⟨

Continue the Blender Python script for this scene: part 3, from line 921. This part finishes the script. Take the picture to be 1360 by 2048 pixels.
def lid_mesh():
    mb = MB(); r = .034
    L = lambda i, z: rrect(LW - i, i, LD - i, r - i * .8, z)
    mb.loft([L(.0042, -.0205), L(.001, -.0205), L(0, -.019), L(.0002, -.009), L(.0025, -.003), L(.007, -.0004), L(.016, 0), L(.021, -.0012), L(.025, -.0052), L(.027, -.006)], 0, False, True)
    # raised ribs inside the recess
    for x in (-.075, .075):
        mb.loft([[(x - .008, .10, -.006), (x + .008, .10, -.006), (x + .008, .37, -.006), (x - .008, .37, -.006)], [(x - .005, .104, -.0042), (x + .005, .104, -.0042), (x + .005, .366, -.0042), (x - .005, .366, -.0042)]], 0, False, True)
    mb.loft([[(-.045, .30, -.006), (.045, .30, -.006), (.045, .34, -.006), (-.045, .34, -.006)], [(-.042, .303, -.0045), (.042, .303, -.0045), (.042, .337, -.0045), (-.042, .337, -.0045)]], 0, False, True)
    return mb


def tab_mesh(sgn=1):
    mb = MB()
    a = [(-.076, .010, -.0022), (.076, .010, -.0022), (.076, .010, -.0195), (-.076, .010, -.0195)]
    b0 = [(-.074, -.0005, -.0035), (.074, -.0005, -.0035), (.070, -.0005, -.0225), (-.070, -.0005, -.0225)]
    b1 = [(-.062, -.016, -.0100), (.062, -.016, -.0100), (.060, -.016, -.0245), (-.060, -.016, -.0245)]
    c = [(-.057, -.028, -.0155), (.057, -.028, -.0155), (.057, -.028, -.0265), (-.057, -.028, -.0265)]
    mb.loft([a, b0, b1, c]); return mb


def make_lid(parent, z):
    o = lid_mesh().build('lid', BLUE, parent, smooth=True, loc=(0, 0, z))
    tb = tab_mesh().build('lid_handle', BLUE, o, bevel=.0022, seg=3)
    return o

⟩

■ **Set problem**
Copy the material above verbatim.

■ **Solution to this problem**
Continue the Blender Python script for this scene: part 3, from line 921. This part finishes the script. Take the picture to be 1360 by 2048 pixels.
def lid_mesh():
    mb = MB(); r = .034
    L = lambda i, z: rrect(LW - i, i, LD - i, r - i * .8, z)
    mb.loft([L(.0042, -.0205), L(.001, -.0205), L(0, -.019), L(.0002, -.009), L(.0025, -.003), L(.007, -.0004), L(.016, 0), L(.021, -.0012), L(.025, -.0052), L(.027, -.006)], 0, False, True)
    # raised ribs inside the recess
    for x in (-.075, .075):
        mb.loft([[(x - .008, .10, -.006), (x + .008, .10, -.006), (x + .008, .37, -.006), (x - .008, .37, -.006)], [(x - .005, .104, -.0042), (x + .005, .104, -.0042), (x + .005, .366, -.0042), (x - .005, .366, -.0042)]], 0, False, True)
    mb.loft([[(-.045, .30, -.006), (.045, .30, -.006), (.045, .34, -.006), (-.045, .34, -.006)], [(-.042, .303, -.0045), (.042, .303, -.0045), (.042, .337, -.0045), (-.042, .337, -.0045)]], 0, False, True)
    return mb


def tab_mesh(sgn=1):
    mb = MB()
    a = [(-.076, .010, -.0022), (.076, .010, -.0022), (.076, .010, -.0195), (-.076, .010, -.0195)]
    b0 = [(-.074, -.0005, -.0035), (.074, -.0005, -.0035), (.070, -.0005, -.0225), (-.070, -.0005, -.0225)]
    b1 = [(-.062, -.016, -.0100), (.062, -.016, -.0100), (.060, -.016, -.0245), (-.060, -.016, -.0245)]
    c = [(-.057, -.028, -.0155), (.057, -.028, -.0155), (.057, -.028, -.0265), (-.057, -.028, -.0265)]
    mb.loft([a, b0, b1, c]); return mb


def make_lid(parent, z):
    o = lid_mesh().build('lid', BLUE, parent, smooth=True, loc=(0, 0, z))
    tb = tab_mesh().build('lid_handle', BLUE, o, bevel=.0022, seg=3)
    return o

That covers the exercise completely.